Cisões de menor ou maior amplitude irão sempre desiludir qualquer humano com identidade mais consolidada. Nesta divisão sem cinzentos predomina a falta de perspetiva, a falta de tolerância, a falta de empatia, a falta de paciência, a falta de pensamento secundário, a falta de humanismo… em suma, uma data de faltas, que no fundo se traduzem por um deficitário desenvolvimento identitário e por uma fixação excessiva na identidade de grupo, que peca por não se reduzir apenas à necessária passagem, mas supostamente transitória e temporária etapa do processo de construção identitário.
No processo evolutivo da construção identitária, o estancamento e permanência na identidade de grupo será a bengala que sustenta a incapacidade de progressão no sentido da identidade idiomórfica, que remeteria o indivíduo para uma identidade mais genuína e diferenciada dos demais. Se a identidade de grupo se apresenta como um dos passos do percurso no desenvolvimento identitário, seria esperado numa evolução saudável, em que posteriormente esta desse lugar ao que é denominado por identidade idiomórfica.
Na base deste tropeçar numa identidade menos definida encontram-se vários aspectos, sendo talvez o mais importante, o de uma ambivalência mal conseguida em idade precoce, fruto de um clivado negativo algo significativo e impeditivo de uma visão mais limpa e apetecível da realidade.

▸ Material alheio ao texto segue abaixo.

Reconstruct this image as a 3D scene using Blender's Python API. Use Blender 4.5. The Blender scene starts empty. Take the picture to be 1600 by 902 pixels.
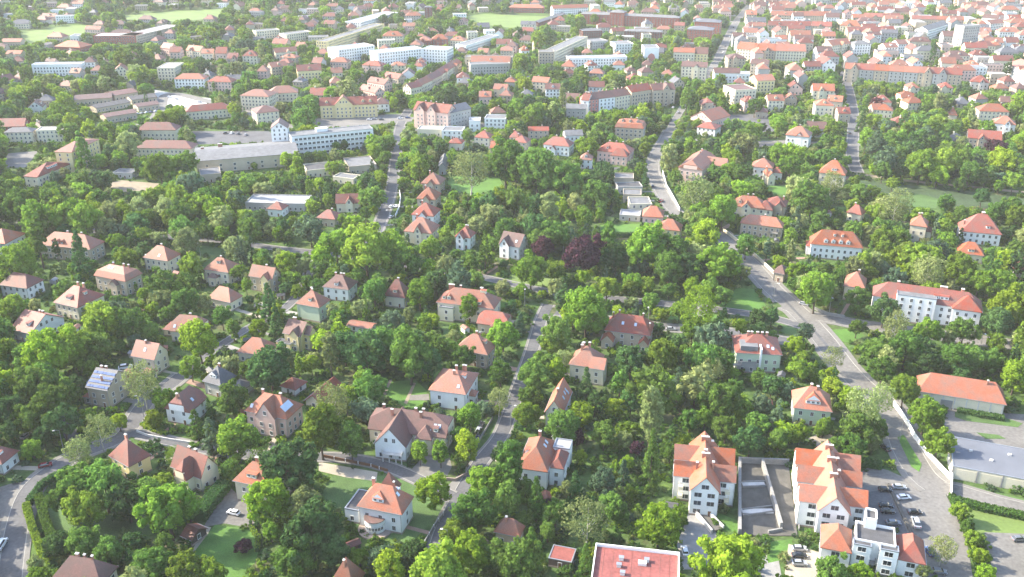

Quando as brumas são herdadas será difícil que um processo de confiança no outro seja conseguido, tornando-se a aliança a grupos uma tentação aparentemente mais segura, mas também perigosa para a democracia dos humanos.
Todo o individuo tem fantasmas e quanto maior for a sua abundância, mais difícil será a sua digestão, sendo por vezes utilizado o recurso ao deposito destes em recipientes externos sem que nenhum trabalho terapêutico possa ser exercido. Quando tal acontece desta forma voltamos à perpetuação de um ciclo. À herança relacional. A um fado novamente tocado.
Sabemos também que é em momentos de maior tensão que o pensamento elaborado/secundário cede para o pensamento primário, compreendendo-se a tentação da adesão a esta aliança securizante numa massa partidária que adopta uma posição de extrema convicção. O pensamento primário não tem cinzentos e o pensamento elaborado é atirado ao charco.
Face a este funcionamento humano em momentos de “cólera”, torna-se difícil acreditar na inversão do destino quando estes aspectos se apresentam profundamente enraizados, muitas vezes inacessíveis a uma consciência capaz de os ir trabalhando. Contudo, será inevitável não mantermos a crença de que o futuro da humanidade possa ser mais balanceado. De que a humanidade tem evoluído no sentido de questionar o seu próprio pragmatismo.